Even when the fighting turns into a club, really a semi religion for
more and more men with psychotic gazes, we still identify with their
need to strip all layers of restrictive conventions. When we are unable
to exercise those wild tendencies, they tend to erupt at great cost. So,
if the only way for these men to get a sense of their soul and their
life is to beat each other up, hey, all power to them.
Unfortunately, they do not limit their fight club fisticuffs to
dealing with their personal issues of disconnection and lack of meaning.
Jack and Tyler recruit the participants into a band of interracial urban
commandos bent on destroying the corporate, financial power structure.
Certainly, many elements of our lives are dictated by the structure
of our materialist, capitalist society that hinders us from being more
complete beings. Certainly, we could invite a group of wise analysts who
could use this movie as a good example to instruct about our societal ills.
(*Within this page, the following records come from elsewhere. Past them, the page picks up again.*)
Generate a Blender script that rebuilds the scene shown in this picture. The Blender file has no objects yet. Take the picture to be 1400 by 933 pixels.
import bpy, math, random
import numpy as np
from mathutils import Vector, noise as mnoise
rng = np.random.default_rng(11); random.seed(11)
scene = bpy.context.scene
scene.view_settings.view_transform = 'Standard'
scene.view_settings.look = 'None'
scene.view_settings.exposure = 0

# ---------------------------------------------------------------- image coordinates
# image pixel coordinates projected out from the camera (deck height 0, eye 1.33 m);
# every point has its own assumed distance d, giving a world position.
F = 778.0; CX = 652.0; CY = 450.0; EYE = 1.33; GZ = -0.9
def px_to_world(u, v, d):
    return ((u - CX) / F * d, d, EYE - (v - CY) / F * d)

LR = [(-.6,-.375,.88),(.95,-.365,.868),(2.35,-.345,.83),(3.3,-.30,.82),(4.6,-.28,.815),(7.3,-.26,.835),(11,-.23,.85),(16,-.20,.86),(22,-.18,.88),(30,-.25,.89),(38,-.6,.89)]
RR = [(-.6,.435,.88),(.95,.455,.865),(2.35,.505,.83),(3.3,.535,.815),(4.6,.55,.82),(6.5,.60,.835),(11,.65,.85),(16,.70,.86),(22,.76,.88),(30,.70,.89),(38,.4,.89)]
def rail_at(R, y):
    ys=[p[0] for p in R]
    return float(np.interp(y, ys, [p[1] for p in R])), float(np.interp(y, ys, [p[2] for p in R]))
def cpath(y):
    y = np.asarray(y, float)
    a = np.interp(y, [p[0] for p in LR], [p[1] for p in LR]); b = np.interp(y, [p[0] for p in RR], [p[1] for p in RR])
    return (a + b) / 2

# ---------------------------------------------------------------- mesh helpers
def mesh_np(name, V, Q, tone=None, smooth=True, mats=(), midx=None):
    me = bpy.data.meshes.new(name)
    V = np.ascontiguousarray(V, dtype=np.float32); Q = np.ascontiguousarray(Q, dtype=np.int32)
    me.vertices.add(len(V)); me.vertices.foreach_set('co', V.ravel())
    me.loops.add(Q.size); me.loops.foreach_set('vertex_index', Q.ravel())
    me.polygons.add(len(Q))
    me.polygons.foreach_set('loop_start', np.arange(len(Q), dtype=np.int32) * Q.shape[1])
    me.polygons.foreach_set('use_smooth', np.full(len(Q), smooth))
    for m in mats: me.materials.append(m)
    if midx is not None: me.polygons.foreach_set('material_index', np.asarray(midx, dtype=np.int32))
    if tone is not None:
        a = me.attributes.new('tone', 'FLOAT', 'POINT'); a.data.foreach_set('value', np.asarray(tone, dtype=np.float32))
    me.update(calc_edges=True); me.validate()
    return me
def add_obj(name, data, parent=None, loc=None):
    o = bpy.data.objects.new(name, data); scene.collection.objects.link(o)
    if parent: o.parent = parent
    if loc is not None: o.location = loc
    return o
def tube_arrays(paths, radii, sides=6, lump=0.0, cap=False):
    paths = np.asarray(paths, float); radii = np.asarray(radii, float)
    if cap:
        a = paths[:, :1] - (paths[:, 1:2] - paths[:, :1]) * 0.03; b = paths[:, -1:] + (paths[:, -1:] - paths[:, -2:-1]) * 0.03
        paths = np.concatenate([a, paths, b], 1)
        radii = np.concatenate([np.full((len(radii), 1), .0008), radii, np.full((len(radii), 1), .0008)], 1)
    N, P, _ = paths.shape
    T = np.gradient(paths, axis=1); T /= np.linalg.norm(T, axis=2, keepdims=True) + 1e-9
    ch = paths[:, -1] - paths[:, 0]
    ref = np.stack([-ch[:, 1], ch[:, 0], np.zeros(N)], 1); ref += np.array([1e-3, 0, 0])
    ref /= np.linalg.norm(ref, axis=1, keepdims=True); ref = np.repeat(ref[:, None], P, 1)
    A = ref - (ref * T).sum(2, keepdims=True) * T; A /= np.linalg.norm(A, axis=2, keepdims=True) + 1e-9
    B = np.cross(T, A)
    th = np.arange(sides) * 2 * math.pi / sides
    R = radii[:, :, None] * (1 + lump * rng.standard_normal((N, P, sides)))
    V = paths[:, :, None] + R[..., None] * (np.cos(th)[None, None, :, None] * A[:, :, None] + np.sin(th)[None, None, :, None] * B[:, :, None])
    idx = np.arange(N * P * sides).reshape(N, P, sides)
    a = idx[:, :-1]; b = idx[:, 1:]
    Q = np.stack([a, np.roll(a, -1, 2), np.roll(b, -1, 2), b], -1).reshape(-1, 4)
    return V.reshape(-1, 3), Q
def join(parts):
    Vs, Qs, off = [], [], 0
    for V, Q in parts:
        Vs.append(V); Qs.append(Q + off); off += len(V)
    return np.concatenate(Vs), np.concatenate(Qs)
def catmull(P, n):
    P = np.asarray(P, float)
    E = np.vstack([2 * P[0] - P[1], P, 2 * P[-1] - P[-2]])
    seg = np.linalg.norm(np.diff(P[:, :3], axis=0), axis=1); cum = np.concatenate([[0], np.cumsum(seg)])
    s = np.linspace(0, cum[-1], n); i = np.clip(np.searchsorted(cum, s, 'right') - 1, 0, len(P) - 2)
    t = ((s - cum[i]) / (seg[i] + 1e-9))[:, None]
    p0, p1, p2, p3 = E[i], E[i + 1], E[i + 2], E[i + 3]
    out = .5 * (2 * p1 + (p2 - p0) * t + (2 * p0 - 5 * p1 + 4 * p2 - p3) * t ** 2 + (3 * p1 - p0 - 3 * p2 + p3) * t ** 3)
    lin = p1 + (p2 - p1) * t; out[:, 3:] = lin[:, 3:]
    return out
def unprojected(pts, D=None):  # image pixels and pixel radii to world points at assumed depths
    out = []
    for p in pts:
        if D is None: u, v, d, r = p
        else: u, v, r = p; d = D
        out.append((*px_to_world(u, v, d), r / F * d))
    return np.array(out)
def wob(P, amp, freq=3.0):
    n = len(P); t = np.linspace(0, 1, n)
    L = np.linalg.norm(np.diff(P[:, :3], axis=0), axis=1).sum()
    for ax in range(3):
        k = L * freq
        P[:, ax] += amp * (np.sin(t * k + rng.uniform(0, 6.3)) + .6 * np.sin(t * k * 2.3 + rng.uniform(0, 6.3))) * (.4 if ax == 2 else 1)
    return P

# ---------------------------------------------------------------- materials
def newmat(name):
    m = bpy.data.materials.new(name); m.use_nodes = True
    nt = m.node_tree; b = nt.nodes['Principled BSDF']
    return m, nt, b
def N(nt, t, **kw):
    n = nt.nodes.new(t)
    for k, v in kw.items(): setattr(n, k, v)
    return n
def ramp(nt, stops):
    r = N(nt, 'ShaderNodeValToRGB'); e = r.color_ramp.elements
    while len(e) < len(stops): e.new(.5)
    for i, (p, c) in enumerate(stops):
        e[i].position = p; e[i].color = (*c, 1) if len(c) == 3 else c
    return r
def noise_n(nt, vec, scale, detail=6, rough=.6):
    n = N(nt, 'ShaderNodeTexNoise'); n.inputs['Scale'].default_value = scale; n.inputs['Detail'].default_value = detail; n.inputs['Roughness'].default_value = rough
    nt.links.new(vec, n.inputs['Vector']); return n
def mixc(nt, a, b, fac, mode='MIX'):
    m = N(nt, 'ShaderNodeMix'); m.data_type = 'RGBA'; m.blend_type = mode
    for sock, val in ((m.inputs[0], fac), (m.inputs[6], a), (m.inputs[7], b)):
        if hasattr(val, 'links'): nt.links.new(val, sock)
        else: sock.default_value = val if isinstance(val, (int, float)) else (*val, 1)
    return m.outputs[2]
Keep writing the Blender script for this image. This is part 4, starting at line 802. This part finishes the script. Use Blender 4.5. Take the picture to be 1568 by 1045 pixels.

When we
come back to Jack, though, we see no reason for him to be a slave to a
boring life and the job he hates. The same society he blames for boxing
him in, gives everyone ample freedom and opportunity for self-expression
and search for meaning. On that level, we feel cheated by Jack’s fall
into terrorism and dogma and leading other people out of one bondage
(corporate "dronism") and into another (nihilistic cultism).
If this movie had stuck to the angles of exploring the dual
psychology of Jack, his corporate side and his wild side, we might have
distilled a greater vision out of the experience. Unfortunately, Fight
Club takes a detour onto a much larger stage that it can’t really
handle. Our world view is challenged, our weaknesses exposed, but a way
out remains a mirage.
Fight Club’s message might unfortunately be misinterpreted as a
call to uninhibited exploration and worship of our destructive nature.
At times when teenagers resort to shooting rampages to salve their
troubles, this is a dangerous message. We can only hope that the
audience will use Fight Club as a framework for a dialogue that
will lead to resolution rather than revolution.